STATED GOAL: Print, exactly as they stand, the lines from the start of the listing to the line containing "tbox('upright', x, x+0.05, 3.16, 3.22, Z0-0.008, Z3-0.03)", inclusive.

───── EXERCISE INPUTS ─────

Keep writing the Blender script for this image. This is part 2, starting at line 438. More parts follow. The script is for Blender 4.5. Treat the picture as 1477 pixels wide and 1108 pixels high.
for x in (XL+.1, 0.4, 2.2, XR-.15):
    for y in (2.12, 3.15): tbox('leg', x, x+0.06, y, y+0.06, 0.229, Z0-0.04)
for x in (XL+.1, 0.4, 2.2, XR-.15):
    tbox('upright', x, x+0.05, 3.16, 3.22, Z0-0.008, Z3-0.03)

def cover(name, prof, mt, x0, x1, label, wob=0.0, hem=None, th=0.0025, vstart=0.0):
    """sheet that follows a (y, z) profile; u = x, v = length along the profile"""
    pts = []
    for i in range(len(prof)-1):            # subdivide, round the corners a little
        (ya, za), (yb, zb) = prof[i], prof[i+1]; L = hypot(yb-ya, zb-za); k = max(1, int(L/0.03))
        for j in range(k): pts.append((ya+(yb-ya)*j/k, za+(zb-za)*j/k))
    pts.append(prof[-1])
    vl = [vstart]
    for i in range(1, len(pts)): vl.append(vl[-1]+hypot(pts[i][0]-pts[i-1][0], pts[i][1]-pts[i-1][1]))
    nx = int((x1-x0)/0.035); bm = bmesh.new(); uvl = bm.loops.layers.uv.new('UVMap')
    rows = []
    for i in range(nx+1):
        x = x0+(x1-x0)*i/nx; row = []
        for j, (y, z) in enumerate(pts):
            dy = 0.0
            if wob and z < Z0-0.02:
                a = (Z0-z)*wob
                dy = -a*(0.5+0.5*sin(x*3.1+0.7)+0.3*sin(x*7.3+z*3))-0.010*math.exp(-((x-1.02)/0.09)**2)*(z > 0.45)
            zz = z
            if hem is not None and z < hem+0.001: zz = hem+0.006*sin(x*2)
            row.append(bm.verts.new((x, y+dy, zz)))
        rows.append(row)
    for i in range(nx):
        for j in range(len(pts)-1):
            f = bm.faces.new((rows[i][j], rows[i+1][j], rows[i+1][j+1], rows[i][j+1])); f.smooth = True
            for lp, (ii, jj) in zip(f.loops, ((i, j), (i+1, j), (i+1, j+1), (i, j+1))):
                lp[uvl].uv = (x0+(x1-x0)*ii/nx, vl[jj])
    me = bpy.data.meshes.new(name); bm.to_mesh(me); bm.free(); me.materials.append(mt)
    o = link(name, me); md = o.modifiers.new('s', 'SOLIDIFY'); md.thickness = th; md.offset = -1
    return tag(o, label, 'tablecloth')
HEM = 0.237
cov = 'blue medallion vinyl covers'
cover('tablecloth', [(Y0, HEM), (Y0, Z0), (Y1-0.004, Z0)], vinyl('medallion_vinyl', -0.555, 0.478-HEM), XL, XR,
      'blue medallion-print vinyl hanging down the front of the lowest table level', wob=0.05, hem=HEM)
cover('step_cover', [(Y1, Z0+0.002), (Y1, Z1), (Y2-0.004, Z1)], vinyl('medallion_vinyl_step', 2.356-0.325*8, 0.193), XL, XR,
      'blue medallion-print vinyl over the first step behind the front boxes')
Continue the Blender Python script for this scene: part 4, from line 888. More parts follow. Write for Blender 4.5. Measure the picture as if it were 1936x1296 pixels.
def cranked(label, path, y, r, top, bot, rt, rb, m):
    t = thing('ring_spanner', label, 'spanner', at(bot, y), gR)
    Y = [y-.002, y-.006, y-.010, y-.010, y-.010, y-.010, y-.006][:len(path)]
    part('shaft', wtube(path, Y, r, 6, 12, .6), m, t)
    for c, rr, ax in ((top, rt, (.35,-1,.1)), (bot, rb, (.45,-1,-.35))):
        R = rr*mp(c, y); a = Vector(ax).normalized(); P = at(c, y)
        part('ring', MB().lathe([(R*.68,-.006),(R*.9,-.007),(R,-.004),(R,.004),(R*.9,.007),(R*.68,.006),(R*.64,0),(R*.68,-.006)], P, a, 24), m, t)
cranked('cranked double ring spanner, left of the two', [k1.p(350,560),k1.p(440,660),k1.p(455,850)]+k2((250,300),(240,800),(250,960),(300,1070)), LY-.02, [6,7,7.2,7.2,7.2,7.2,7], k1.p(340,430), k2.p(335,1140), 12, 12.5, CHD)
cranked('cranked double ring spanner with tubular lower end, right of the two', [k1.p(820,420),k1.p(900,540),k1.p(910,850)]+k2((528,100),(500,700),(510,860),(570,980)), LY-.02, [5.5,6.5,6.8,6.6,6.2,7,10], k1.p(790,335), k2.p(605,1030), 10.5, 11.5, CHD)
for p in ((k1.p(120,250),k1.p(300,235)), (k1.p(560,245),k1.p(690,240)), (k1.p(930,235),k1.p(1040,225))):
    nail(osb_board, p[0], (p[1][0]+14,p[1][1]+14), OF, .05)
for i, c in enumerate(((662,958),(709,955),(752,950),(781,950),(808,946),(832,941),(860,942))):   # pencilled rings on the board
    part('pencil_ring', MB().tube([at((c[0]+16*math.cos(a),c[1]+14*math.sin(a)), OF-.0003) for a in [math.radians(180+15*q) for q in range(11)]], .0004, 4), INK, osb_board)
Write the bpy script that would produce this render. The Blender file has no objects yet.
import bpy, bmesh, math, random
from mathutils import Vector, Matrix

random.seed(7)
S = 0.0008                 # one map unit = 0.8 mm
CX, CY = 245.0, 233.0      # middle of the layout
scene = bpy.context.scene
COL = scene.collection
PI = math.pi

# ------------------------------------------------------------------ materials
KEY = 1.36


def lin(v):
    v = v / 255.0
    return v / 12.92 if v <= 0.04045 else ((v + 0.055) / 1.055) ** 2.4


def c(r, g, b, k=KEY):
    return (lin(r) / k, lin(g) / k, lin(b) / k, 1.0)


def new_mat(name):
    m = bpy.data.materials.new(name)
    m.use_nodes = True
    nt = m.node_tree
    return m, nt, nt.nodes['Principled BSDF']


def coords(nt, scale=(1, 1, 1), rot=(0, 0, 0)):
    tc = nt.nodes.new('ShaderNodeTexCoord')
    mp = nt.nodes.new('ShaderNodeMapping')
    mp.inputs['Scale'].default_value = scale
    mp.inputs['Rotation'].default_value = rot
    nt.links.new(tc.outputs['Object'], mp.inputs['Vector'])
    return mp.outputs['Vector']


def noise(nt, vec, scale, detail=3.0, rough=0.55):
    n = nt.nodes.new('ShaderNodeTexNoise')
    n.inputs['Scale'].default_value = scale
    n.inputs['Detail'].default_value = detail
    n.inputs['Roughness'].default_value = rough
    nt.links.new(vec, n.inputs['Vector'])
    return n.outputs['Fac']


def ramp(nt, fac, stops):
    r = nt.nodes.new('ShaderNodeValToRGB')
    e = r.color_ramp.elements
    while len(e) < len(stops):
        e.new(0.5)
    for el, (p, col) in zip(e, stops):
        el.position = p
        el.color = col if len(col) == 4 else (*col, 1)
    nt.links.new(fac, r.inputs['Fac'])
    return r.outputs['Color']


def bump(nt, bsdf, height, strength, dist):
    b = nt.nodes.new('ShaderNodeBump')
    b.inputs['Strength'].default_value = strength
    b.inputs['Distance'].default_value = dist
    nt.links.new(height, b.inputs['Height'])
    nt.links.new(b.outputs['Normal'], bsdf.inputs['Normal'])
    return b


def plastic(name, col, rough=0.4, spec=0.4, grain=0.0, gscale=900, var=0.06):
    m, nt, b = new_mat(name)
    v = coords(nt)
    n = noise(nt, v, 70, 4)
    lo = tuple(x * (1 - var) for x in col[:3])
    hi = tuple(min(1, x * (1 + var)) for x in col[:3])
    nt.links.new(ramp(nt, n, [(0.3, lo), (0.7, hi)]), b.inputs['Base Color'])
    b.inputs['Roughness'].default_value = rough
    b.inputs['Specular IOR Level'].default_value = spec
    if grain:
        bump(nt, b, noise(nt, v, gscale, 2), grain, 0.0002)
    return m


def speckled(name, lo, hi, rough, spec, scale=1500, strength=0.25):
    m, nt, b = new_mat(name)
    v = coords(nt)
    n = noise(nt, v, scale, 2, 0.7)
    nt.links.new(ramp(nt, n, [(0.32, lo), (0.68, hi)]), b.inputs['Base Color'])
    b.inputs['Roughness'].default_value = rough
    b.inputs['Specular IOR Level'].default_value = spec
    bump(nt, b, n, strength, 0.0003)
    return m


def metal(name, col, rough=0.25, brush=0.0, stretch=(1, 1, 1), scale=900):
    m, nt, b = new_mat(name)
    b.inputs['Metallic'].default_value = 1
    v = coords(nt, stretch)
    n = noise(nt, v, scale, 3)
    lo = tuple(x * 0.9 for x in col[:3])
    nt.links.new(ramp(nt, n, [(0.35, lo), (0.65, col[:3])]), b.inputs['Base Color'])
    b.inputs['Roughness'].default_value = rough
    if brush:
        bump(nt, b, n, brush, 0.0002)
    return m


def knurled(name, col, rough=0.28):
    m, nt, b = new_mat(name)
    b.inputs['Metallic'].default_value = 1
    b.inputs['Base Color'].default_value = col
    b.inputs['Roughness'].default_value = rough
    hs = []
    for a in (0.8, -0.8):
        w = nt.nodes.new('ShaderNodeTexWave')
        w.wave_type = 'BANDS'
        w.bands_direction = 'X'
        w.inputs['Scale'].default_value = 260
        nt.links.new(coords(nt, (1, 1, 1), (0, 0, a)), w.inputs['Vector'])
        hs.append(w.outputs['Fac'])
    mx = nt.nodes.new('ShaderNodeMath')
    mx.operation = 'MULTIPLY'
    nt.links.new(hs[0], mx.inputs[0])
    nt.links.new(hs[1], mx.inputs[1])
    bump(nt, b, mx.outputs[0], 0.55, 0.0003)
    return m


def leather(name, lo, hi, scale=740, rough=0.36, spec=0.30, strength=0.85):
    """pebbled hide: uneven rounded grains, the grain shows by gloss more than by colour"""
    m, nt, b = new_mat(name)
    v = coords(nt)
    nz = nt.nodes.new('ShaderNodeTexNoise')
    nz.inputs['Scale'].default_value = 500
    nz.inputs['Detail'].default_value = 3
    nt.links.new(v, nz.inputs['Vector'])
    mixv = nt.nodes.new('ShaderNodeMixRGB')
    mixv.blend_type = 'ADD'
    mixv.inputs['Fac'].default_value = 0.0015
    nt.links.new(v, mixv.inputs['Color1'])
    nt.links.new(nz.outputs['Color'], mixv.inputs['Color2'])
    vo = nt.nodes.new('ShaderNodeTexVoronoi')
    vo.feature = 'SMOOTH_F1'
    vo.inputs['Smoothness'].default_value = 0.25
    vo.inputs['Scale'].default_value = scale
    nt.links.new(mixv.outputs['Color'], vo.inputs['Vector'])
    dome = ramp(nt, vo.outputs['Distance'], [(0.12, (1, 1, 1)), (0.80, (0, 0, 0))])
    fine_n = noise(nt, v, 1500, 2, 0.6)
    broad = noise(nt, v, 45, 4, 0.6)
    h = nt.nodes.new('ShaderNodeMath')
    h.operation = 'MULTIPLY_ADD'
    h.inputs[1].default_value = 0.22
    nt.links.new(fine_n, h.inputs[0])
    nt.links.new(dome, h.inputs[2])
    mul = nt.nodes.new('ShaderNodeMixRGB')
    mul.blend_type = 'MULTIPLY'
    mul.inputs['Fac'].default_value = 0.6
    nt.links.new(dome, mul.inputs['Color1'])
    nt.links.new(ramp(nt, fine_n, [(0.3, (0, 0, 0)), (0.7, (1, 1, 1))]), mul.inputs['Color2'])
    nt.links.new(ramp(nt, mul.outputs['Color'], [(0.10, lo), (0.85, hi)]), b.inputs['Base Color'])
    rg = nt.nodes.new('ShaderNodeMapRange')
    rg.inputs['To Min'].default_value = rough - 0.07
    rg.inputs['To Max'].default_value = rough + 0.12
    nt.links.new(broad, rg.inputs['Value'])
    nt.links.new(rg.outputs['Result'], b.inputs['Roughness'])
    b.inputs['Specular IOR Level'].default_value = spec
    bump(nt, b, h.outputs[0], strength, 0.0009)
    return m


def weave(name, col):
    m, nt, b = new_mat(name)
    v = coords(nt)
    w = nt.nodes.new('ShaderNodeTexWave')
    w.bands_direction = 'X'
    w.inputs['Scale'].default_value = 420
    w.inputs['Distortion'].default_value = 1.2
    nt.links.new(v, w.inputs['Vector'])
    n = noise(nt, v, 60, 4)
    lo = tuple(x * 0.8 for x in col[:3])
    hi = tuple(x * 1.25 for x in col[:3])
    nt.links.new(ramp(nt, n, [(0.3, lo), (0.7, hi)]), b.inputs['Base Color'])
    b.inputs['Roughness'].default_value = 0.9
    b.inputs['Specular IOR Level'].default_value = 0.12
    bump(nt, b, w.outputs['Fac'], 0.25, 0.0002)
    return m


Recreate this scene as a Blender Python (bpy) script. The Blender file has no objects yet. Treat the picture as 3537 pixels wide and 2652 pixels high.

─────

EXERCISE OUTPUT:
Keep writing the Blender script for this image. This is part 2, starting at line 438. More parts follow. The script is for Blender 4.5. Treat the picture as 1477 pixels wide and 1108 pixels high.
for x in (XL+.1, 0.4, 2.2, XR-.15):
    for y in (2.12, 3.15): tbox('leg', x, x+0.06, y, y+0.06, 0.229, Z0-0.04)
for x in (XL+.1, 0.4, 2.2, XR-.15):
    tbox('upright', x, x+0.05, 3.16, 3.22, Z0-0.008, Z3-0.03)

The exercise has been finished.